◆ **Entries taken from a collection**:
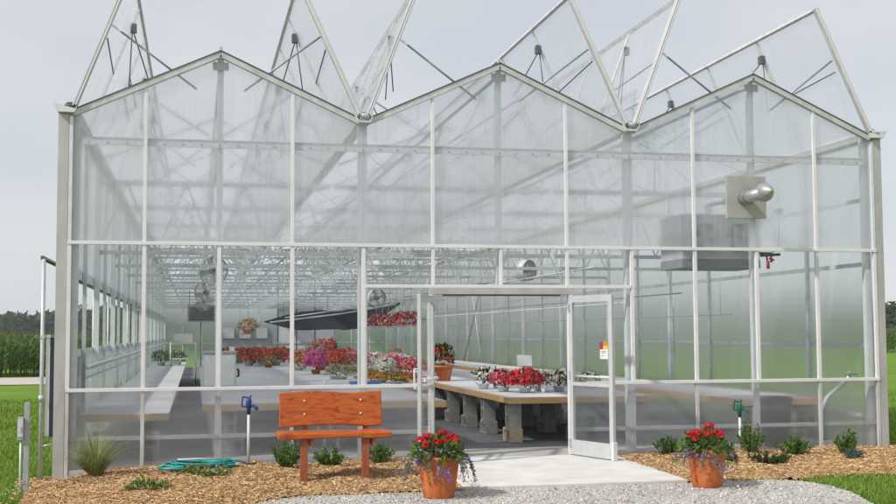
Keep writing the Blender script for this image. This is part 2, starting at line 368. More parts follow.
def mulch(poly, name, lab, x0, x1, y0, y1, step, nchips):
    b = MB(); idx = {}
    nx = int((x1-x0)/step); ny = int((y1-y0)/step)
    for i in range(nx+1):
        for j in range(ny+1):
            x = x0+i*step; y = y0+j*step; h = mulch_h(x, y, poly)
            if h is not None: idx[i, j] = len(b.v); b.v.append((x, y, h))
    for i in range(nx):
        for j in range(ny):
            k = [(i,j),(i+1,j),(i+1,j+1),(i,j+1)]
            if all(q in idx for q in k): b.f.append(tuple(idx[q] for q in k)); b.m.append(0); b.sm.append(True)
    tag(b.build(name, M['mulch']), lab, None, None, 'structure')
    b = MB(); n = 0
    while n < nchips:
        x = random.uniform(x0, x1); y = random.uniform(y0, y1); h = mulch_h(x, y, poly)
        if h is None:
            if y > -.1 or random.random() > .25: continue
            if abs(random.gauss(0,.13)) < dist_edge(x, y, poly): continue
            h = max(.005, ground_z(x) + .006) if not (4.4 < x < 6.95) else .045
        n += 1
        l = random.uniform(.012, .05) * (1.9 if random.random() < .06 else 1); w = random.uniform(.004, .012) * (1.5 if random.random() < .08 else 1)
        a = random.random()*6.28; d = Vector((math.cos(a), math.sin(a), random.gauss(0,.25))).normalized()
        up = Vector((random.gauss(0,.4), random.gauss(0,.4), 1)).normalized()
        s_ = d.cross(up).normalized()*w*.5; tt = s_.cross(d).normalized()*.003
        c = Vector((x, y, h + .004 + random.random()*.012)); e = d*l*.5
        # a chip with a ridge: three long faces
        k = len(b.v); b.v += [tuple(c-e-s_), tuple(c-e+s_), tuple(c+e+s_), tuple(c+e-s_), tuple(c-e*.9+tt*2), tuple(c+e*.9+tt*2)]
        for q in ((1,2,5,4),(3,0,4,5),(0,1,4),(2,3,5)): b.f.append(tuple(k+i for i in q)); b.m.append(0); b.sm.append(False)
    tag(b.build('mulch_chips', M['chip']), 'loose wood chips lying over the ' + name.replace('_', ' '), None, None, 'stuff')
mulch(BL, 'mulch_bed', 'tan wood mulch bed under the bench, left of the walkway', -.45, 4.5, -4.3, .3, .06, 30000)
mulch(BR, 'mulch_bed', 'tan wood mulch bed right of the walkway', 6.84, 12.0, -3.0, .2, .06, 22000)

# concrete walk: slab outside and threshold inside
b = MB(); b.hexa([(4.34,-2.86,-.1),(6.85,-2.86,-.1),(6.97,-.06,-.1),(4.49,-.06,-.1),(4.34,-2.86,.042),(6.85,-2.86,.042),(6.97,-.06,.05),(4.49,-.06,.05)])
tag(b.build('concrete_walkway', M['concrete'], bevel=.008), 'pale concrete slab leading to the open door', None, None, 'structure')
b = MB(); b.box(.06, W-.06, 1.05, D-.06, -.2, FL-.004); tag(b.build('greenhouse_floor', M['floor']), 'dark weed mat floor inside the greenhouse', None, None, 'structure')
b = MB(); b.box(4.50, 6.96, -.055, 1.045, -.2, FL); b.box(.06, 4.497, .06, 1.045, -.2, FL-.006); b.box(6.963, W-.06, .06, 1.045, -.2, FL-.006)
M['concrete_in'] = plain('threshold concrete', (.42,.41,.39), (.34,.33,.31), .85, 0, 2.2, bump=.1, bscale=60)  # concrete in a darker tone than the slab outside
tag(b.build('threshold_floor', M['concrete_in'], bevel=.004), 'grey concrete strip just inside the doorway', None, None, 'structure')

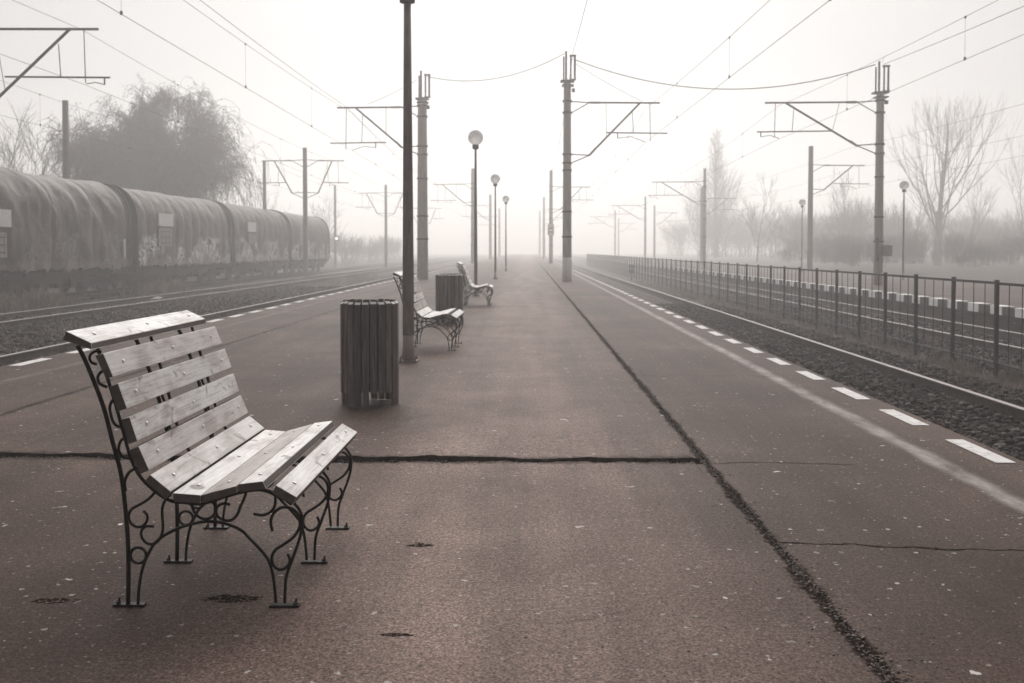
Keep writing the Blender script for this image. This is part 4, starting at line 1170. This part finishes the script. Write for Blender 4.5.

◆ **EXERCISE OBJECTIVE**:
Copy out exactly the lines from the one with "doorway', None, None, 'structure')" through the end of the listing, both ends included, omitting any picture.

◆ **IN RESPONSE**:
tag(b.build('threshold_floor', M['concrete_in'], bevel=.004), 'grey concrete strip just inside the doorway', None, None, 'structure')

Keep writing the Blender script for this image. This is part 4, starting at line 1170. This part finishes the script. Write for Blender 4.5.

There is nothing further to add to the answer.